— EXERCISE INSTRUCTIONS —
Which lines contain the string "wide"? Please list every one of them.

Scenes as source code:
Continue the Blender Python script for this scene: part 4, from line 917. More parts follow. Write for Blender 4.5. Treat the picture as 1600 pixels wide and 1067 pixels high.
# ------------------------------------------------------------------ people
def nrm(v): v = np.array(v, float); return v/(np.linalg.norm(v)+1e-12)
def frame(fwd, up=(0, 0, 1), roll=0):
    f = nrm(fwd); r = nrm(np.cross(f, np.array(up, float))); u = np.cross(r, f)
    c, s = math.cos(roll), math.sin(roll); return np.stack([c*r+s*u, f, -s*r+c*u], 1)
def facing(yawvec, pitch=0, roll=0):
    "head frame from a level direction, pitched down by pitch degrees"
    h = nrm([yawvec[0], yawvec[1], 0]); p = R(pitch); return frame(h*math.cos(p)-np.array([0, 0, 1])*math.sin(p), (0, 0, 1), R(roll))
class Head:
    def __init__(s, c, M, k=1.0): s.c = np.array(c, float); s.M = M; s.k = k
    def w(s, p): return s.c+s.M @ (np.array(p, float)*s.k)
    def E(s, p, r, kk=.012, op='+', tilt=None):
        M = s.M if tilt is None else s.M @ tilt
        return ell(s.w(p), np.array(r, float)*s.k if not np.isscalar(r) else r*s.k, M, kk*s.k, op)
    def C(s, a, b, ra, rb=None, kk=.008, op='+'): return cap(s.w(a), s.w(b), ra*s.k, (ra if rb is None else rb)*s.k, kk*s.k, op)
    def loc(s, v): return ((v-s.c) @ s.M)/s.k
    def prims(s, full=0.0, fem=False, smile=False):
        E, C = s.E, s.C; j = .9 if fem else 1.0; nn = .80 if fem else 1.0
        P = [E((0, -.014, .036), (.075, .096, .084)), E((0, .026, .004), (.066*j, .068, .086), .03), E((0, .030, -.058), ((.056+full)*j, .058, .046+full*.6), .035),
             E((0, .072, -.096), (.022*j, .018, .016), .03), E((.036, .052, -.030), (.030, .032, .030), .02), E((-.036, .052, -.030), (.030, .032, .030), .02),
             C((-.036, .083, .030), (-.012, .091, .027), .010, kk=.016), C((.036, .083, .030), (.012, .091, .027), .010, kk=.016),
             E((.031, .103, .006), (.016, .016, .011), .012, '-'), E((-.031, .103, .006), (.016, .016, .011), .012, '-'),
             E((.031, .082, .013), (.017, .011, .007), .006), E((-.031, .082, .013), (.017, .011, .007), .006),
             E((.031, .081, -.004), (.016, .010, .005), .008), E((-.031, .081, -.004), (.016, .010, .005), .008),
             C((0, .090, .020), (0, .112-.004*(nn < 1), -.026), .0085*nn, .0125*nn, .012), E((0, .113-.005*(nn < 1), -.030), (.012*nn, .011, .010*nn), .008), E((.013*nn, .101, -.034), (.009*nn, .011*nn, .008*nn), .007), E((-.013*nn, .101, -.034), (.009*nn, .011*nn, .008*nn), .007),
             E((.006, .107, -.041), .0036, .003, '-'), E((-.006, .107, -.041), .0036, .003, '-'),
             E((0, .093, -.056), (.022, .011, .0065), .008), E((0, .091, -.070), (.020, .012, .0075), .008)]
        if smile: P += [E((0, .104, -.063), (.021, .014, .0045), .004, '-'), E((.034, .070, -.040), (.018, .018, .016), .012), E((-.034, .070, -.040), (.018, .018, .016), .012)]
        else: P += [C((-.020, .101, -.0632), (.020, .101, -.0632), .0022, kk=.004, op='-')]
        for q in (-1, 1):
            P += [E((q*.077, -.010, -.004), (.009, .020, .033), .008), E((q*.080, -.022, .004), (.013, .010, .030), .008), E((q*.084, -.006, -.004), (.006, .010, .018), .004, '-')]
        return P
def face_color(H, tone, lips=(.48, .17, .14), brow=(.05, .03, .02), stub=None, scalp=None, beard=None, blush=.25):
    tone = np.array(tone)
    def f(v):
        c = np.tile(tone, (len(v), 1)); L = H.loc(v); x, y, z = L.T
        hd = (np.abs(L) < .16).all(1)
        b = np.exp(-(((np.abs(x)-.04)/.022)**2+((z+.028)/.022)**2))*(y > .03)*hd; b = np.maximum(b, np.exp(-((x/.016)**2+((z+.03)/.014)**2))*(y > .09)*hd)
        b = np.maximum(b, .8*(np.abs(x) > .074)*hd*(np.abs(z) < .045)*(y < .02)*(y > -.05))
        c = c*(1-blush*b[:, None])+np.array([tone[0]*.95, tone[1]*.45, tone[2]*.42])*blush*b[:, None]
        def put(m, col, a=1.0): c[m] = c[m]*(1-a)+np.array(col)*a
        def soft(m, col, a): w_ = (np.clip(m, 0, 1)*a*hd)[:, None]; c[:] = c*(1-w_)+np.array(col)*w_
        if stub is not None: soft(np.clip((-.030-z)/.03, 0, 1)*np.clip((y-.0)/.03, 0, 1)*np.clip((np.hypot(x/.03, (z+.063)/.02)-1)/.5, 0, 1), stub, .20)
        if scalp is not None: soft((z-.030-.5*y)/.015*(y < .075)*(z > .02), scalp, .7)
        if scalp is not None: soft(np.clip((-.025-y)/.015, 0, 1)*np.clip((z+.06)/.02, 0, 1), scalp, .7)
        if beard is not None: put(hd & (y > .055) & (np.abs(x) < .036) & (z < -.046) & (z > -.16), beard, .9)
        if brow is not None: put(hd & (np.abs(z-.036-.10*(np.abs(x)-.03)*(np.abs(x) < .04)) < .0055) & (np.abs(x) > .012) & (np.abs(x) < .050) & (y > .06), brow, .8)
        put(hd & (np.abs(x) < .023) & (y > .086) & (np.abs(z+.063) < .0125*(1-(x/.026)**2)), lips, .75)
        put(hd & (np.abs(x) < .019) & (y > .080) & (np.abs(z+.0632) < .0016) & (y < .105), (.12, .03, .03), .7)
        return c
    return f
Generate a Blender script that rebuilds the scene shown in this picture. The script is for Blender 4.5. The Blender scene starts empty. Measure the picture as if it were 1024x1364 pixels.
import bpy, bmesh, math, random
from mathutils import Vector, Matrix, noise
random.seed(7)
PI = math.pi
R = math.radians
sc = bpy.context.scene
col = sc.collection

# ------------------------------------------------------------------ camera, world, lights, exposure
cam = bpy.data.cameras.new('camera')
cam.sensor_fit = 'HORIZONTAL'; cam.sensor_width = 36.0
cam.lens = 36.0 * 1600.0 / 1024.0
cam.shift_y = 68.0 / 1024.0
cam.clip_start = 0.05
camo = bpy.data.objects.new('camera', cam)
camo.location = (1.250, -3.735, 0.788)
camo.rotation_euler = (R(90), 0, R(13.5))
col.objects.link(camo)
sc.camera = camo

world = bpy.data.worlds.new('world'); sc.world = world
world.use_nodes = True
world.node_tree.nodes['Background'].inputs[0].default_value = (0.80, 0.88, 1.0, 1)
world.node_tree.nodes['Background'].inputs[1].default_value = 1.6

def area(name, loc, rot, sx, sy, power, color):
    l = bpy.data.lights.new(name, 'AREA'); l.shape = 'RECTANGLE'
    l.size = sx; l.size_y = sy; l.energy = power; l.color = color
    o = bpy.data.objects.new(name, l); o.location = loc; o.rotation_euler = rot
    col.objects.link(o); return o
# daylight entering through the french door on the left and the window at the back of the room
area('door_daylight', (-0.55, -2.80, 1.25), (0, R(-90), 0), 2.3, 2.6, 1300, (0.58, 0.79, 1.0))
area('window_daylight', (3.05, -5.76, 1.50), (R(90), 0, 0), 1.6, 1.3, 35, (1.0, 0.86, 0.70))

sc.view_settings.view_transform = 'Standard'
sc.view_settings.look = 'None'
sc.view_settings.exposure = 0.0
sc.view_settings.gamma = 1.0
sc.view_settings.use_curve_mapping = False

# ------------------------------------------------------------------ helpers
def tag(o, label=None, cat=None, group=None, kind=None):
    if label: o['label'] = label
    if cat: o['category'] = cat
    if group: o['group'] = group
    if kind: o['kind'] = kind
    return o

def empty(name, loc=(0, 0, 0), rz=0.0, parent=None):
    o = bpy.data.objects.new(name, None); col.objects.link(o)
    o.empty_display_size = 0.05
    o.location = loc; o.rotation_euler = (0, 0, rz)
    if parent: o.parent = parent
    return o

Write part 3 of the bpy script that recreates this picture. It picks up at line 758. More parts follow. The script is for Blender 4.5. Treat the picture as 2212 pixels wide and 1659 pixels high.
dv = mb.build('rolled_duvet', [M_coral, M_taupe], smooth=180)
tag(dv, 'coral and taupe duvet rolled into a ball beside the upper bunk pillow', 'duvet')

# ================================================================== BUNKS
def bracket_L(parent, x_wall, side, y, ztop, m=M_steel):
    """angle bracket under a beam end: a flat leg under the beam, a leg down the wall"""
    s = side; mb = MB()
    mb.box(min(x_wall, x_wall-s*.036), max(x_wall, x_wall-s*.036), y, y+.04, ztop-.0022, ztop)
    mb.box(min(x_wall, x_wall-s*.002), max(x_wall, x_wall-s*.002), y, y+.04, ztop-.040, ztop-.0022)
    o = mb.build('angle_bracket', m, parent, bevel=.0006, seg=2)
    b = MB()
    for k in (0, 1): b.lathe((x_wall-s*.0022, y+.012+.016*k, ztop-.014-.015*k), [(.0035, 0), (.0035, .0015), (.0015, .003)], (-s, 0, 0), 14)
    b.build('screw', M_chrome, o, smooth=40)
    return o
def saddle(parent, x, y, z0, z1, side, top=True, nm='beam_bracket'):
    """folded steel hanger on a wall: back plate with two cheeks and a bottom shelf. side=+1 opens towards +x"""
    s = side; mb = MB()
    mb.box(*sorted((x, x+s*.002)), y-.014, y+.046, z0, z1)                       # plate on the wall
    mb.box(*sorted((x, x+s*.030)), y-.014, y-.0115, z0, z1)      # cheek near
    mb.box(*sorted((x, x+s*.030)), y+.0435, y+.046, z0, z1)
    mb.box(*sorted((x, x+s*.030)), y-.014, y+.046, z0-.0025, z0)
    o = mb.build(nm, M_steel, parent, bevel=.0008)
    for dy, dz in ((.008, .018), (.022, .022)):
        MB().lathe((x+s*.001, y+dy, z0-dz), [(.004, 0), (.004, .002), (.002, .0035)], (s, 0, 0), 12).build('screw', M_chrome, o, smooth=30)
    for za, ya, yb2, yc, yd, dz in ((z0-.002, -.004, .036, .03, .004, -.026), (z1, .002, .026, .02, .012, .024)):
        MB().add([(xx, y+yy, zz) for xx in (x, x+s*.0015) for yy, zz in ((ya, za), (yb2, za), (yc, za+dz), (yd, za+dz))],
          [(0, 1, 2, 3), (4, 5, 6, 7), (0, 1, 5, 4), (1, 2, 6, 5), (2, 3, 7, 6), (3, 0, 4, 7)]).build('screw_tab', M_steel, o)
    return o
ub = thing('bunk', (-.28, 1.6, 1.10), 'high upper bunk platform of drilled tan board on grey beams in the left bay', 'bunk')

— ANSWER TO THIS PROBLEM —
Continue the Blender Python script for this scene: part 4, from line 917. More parts follow. Write for Blender 4.5. Treat the picture as 1600 pixels wide and 1067 pixels high.
Write part 3 of the bpy script that recreates this picture. It picks up at line 758. More parts follow. The script is for Blender 4.5. Treat the picture as 2212 pixels wide and 1659 pixels high.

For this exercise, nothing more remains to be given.